Każdy sezon wyznacza nam trendy i pokazuje jak się nosić, żeby nie odstawać od tłumu. W to lato stawiamy na odważne połączenia intensywnych kolorów, ale zostawiamy też przestrzeń dla klasycznej, eleganckiej bieli i lżejszych od soczystych kolorów pasteli. Odcienie, które dominują w tym sezonie, mocno dodają nam pewności siebie, optymizmu i energii. Na które z nich szczególnie zwrócić uwagę i którym dać szansę?
Biel obroni się zawsze. Kojarzy się z elegancją klasą i delikatnością, ale w połączeniu z odważnymi dodatkami, możemy dodać jej charakteru. Co ciekawe, ponadczasowym trendem jest przełamanie bieli czernią lub złotem. Latem zwłaszcza śnieżnobiała biel przykuje uwagę. Trafny wybór dla lubiących spokój kobiet z klasą.
Głęboki niebieski. Dla jednych przypominających głębie oceanu, dla innych utożsamiany z pięknymi chabrami. Mimo swojej intensywności i chłodniejszej tonacji nie jest zimny, otula, elektryzuje i kojarzy się ciepło.
Róż to propozycja dla odważnych. W tym sezonie stawiamy na intensywne odcienie różu, od maliny po fuksję. Do tej pory kojarzący się z dziewczęcością i słodyczą róż, dziś podkreśla naszą energię, optymizm i zabawę, a co najważniejsze- barwny charakter. Jeśli natomiast intensywność różu Cię przeraża, postaw na jego pastelowy odcień, który również mimo spokojniejszej propozycji, doda Ci koloru.

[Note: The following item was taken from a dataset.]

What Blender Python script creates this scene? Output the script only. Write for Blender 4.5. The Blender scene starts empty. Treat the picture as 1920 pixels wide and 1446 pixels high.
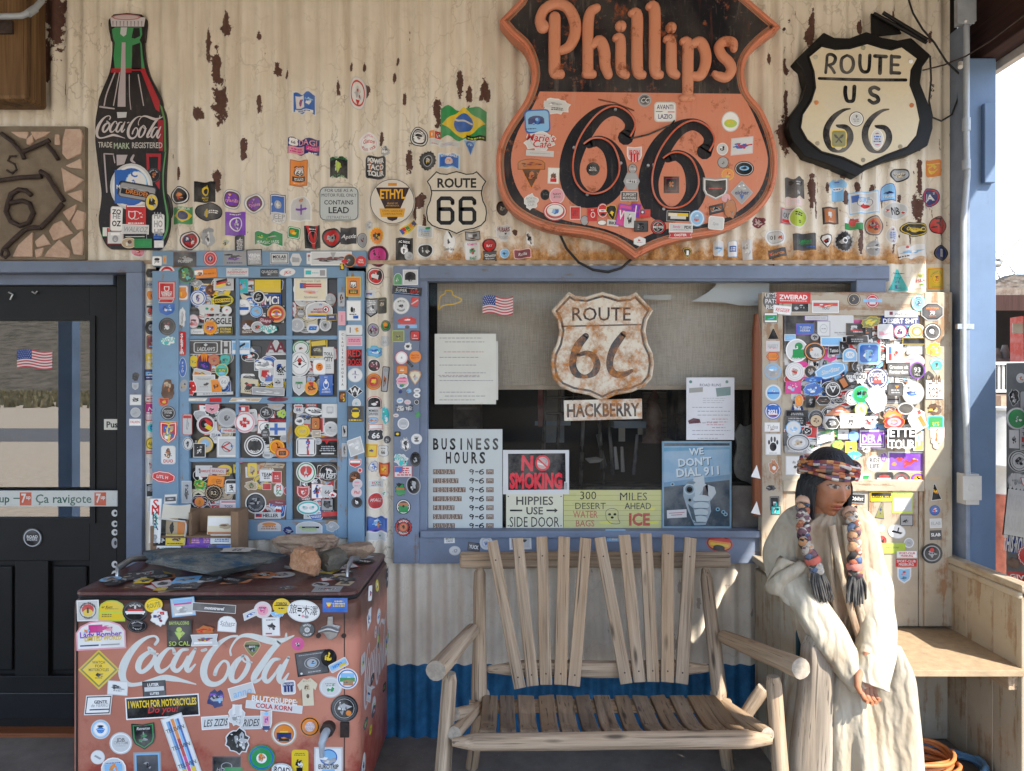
import bpy, bmesh, math, random
from mathutils import Vector, Matrix, noise
from mathutils.geometry import tessellate_polygon
SC = bpy.context.scene
COL = SC.collection
R = math.radians
# ---------------------------------------------------------------- camera, sky, sun, exposure
D, FPX, EYE = 3.333, 1333.0, 1.65
cam = bpy.data.cameras.new('camera'); cam.lens = 24.99; cam.sensor_width = 36; cam.clip_start = .02; cam.clip_end = 3000
camo = bpy.data.objects.new('camera', cam); COL.objects.link(camo)
camo.location = (0, -D, EYE); camo.rotation_euler = (R(90), 0, 0); SC.camera = camo
SUN_EL, SUN_AZ = R(46), R(40)                     # azimuth from the wall's normal, towards the right
wd = bpy.data.worlds.new('World'); SC.world = wd; wd.use_nodes = True
_n = wd.node_tree.nodes; _l = wd.node_tree.links
_bg = _n['Background']; _bg.inputs[1].default_value = .15
_sk = _n.new('ShaderNodeTexSky'); _sk.sky_type = 'NISHITA'; _sk.sun_disc = False
_sk.sun_elevation = SUN_EL; _sk.sun_rotation = R(180) - SUN_AZ; _sk.dust_density = .8; _sk.altitude = 1000
# thin high cloud, part of the sky itself
_tc = _n.new('ShaderNodeTexCoord'); _mp = _n.new('ShaderNodeMapping'); _mp.inputs['Scale'].default_value = (1.5, 1.5, 5)
_nz = _n.new('ShaderNodeTexNoise'); _nz.inputs['Scale'].default_value = 2.2; _nz.inputs['Detail'].default_value = 7
_cr = _n.new('ShaderNodeValToRGB'); _cr.color_ramp.elements[0].position = .42; _cr.color_ramp.elements[1].position = .66
_mx = _n.new('ShaderNodeMix'); _mx.data_type = 'RGBA'; _mx.inputs['B'].default_value = (2.2, 2.25, 2.35, 1)
_l.new(_tc.outputs['Generated'], _mp.inputs[0]); _l.new(_mp.outputs[0], _nz.inputs['Vector']); _l.new(_nz.outputs['Fac'], _cr.inputs[0])
_l.new(_cr.outputs[0], _mx.inputs['Factor']); _l.new(_sk.outputs[0], _mx.inputs['A']); _l.new(_mx.outputs['Result'], _bg.inputs[0])
sun = bpy.data.lights.new('sun', 'SUN'); sun.energy = 2.0; sun.angle = R(.5); sun.color = (1, .94, .84)
suno = bpy.data.objects.new('sun', sun); COL.objects.link(suno)
_d = Vector((math.sin(SUN_AZ) * math.cos(SUN_EL), -math.cos(SUN_AZ) * math.cos(SUN_EL), math.sin(SUN_EL)))
suno.rotation_euler = _d.to_track_quat('Z', 'Y').to_euler(); suno.location = (4, -6, 7)
SC.view_settings.view_transform = 'Standard'; SC.view_settings.look = 'None'
SC.view_settings.exposure = 2.5; SC.view_settings.gamma = 1

# ---------------------------------------------------------------- helpers
def W(px, py, d=0.0):
    k = (D - d) / FPX
    return Vector(((px - 960) * k, -d, EYE + (723 - py) * k))
def ZW(py, d=0.0): return EYE + (723 - py) * (D - d) / FPX
def XW(px, d=0.0): return (px - 960) * (D - d) / FPX

PAL = dict(k=(.012,.012,.014), w=(.76,.75,.72), r=(.55,.03,.03), b=(.03,.13,.45), n=(.02,.035,.15), g=(.03,.27,.08), y=(.75,.53,.03),
  o=(.75,.24,.03), p=(.72,.33,.38), m=(.6,.05,.24), v=(.2,.06,.42), c=(.05,.45,.42), t=(.5,.38,.24), s=(.4,.41,.42), d=(.07,.07,.075),
  e=(.12,.055,.03), l=(.22,.47,.72), f=(.7,.62,.44), a=(.18,.03,.05), j=(.42,.55,.07), u=(.48,.17,.06), i=(.58,.58,.56), h=(.2,.2,.06), q=(.7,.55,.55), x=(.33,.33,.33))
CNAME = dict(k='black', w='white', r='red', b='blue', n='navy', g='green', y='yellow', o='orange', p='pink', m='magenta', v='violet', c='teal', t='tan',
  s='silver', d='charcoal', e='brown', l='light blue', f='cream', a='maroon', j='lime', u='rust brown', i='pale grey', h='olive', q='pale pink', x='grey')

WM = {}
class MB:
    """collects polygons with a colour and a material slot, links them as ONE mesh object"""
    def __init__(s): s.v = []; s.f = []; s.c = []; s.m = []; s.sm = []
    def face(s, pts, col=(.5, .5, .5), m=0, smooth=False):
        b = len(s.v); s.v.extend([tuple(p) for p in pts]); s.f.append(tuple(range(b, b + len(pts)))); s.c.append(col); s.m.append(m); s.sm.append(smooth)
    def grid(s, rows, col=(.5, .5, .5), m=0, smooth=True, closed=False, colfn=None):
        b = len(s.v); n = len(rows[0])
        for r in rows: s.v.extend([tuple(p) for p in r])
        for i in range(len(rows) - 1):
            for j in range(n if closed else n - 1):
                j2 = (j + 1) % n
                s.f.append((b + i * n + j, b + i * n + j2, b + (i + 1) * n + j2, b + (i + 1) * n + j))
                s.c.append(colfn(i, j) if colfn else col); s.m.append(m); s.sm.append(smooth)
    def cap(s, ring, col=(.5, .5, .5), m=0, flip=False):
        s.face(list(reversed(ring)) if flip else ring, col, m)
    def box(s, a, b, col=(.5, .5, .5), m=0):
        x0, y0, z0 = a; x1, y1, z1 = b
        p = [Vector(q) for q in ((x0,y0,z0),(x1,y0,z0),(x1,y1,z0),(x0,y1,z0),(x0,y0,z1),(x1,y0,z1),(x1,y1,z1),(x0,y1,z1))]
        for q in ((0,3,2,1),(4,5,6,7),(0,1,5,4),(1,2,6,5),(2,3,7,6),(3,0,4,7)): s.face([p[i] for i in q], col, m)
    def tube(s, pts, r, n=8, col=(.5, .5, .5), m=0, caps=True, colfn=None, squash=1.0, twist=0):
        pts = [Vector(p) for p in pts]; rr = r if isinstance(r, (list, tuple)) else [r] * len(pts)
        rows = []; up = None
        for i, p in enumerate(pts):
            t = (pts[min(i + 1, len(pts) - 1)] - pts[max(i - 1, 0)])
            if t.length < 1e-9: t = Vector((0, 0, 1))
            t.normalize()
            if up is None: up = Vector((0, 1, 0)) if abs(t.y) < .9 else Vector((1, 0, 0))
            a = t.cross(up)
            if a.length < 1e-6: a = t.cross(Vector((1, 0, .1)))
            a.normalize(); bb = a.cross(t).normalized(); up = bb
            rows.append([p + a * (math.cos(q) * rr[i]) + bb * (math.sin(q) * rr[i] * squash) for q in [2 * math.pi * j / n + twist * i for j in range(n)]])
        s.grid(rows, col, m, True, True, colfn)
        if caps: s.cap(rows[0], colfn(0, 0) if colfn else col, m); s.cap(rows[-1], colfn(len(rows) - 2, 0) if colfn else col, m, True)
    def build(s, name, mats, parent=None, M=None, bevel=0, merge=False, shade=None):
        me = bpy.data.meshes.new(name); me.from_pydata(s.v, [], s.f)
        for mt in (mats if isinstance(mats, (list, tuple)) else [mats]): me.materials.append(mt)
        if not all(q == 0 for q in s.m): me.polygons.foreach_set('material_index', s.m)
        me.polygons.foreach_set('use_smooth', s.sm)
        at = me.color_attributes.new('Col', 'FLOAT_COLOR', 'CORNER'); buf = []
        for f, c in zip(s.f, s.c): buf.extend((c[0], c[1], c[2], 1.0) * len(f))
        at.data.foreach_set('color', buf)
        if merge:
            bm = bmesh.new(); bm.from_mesh(me); bmesh.ops.remove_doubles(bm, verts=bm.verts, dist=1e-5); bmesh.ops.recalc_face_normals(bm, faces=bm.faces); bm.to_mesh(me); bm.free()
        o = bpy.data.objects.new(name, me); COL.objects.link(o)
        put(o, parent, M)
        if bevel:
            bv = o.modifiers.new('bevel', 'BEVEL'); bv.width = bevel; bv.segments = 2; bv.limit_method = 'ANGLE'
        return o
def put(o, parent=None, M=None):
    M = M if M is not None else Matrix.Identity(4); WM[o.name] = M
    if parent is not None:
        o.parent = parent; o.matrix_basis = WM[parent.name].inverted() @ M
    else: o.matrix_basis = M
def T(v): return Matrix.Translation(v)
def tag(o, label, cat, group=None, kind=None):
    if label: o['label'] = label
    if cat: o['category'] = cat
    if group: o['group'] = group
    if kind: o['kind'] = kind
    return o
def thing(name, label, cat, loc=(0, 0, 0), group=None):
    o = bpy.data.objects.new(name, None); COL.objects.link(o); o.empty_display_size = .1; put(o, None, T(Vector(loc))); return tag(o, label, cat, group)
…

Czerwień jest idealna dla tych, którzy chcą wyrazić siebie, swoją pewność siebie i swój wewnętrzny ogień. Nie jest to propozycja dla nielubiących przykuwać uwagę, a zdecydowanie bardziej dla tych, którzy chcą uwodzić i czarować. Dla tych mniej odważnych sprawdzi się wciąż przyciągający wzrok pomarańczowy lub żółty.
Zieleń to hit sezonu. Od ciemnego zielonego po odcień przypominający lionkę czy pistację. Kojarzy się z wiosną, świeżością, nadzieją, ale nie brakuje jej charakteru. Jeśli nie przekonuje Cię zielony, postaw na dodatki w tym kolorze. Będzie się działo.
Pastele niezmiennie od lat polecane lubiącym mniej nasycone kolory. Pastelowe odcienie żółtego, różowego, ale i niebieskiego sprawdzą się, żeby w bardziej stonowany sposób podkreślić swoją barwną osobowość. Nie bójmy się ich miksować.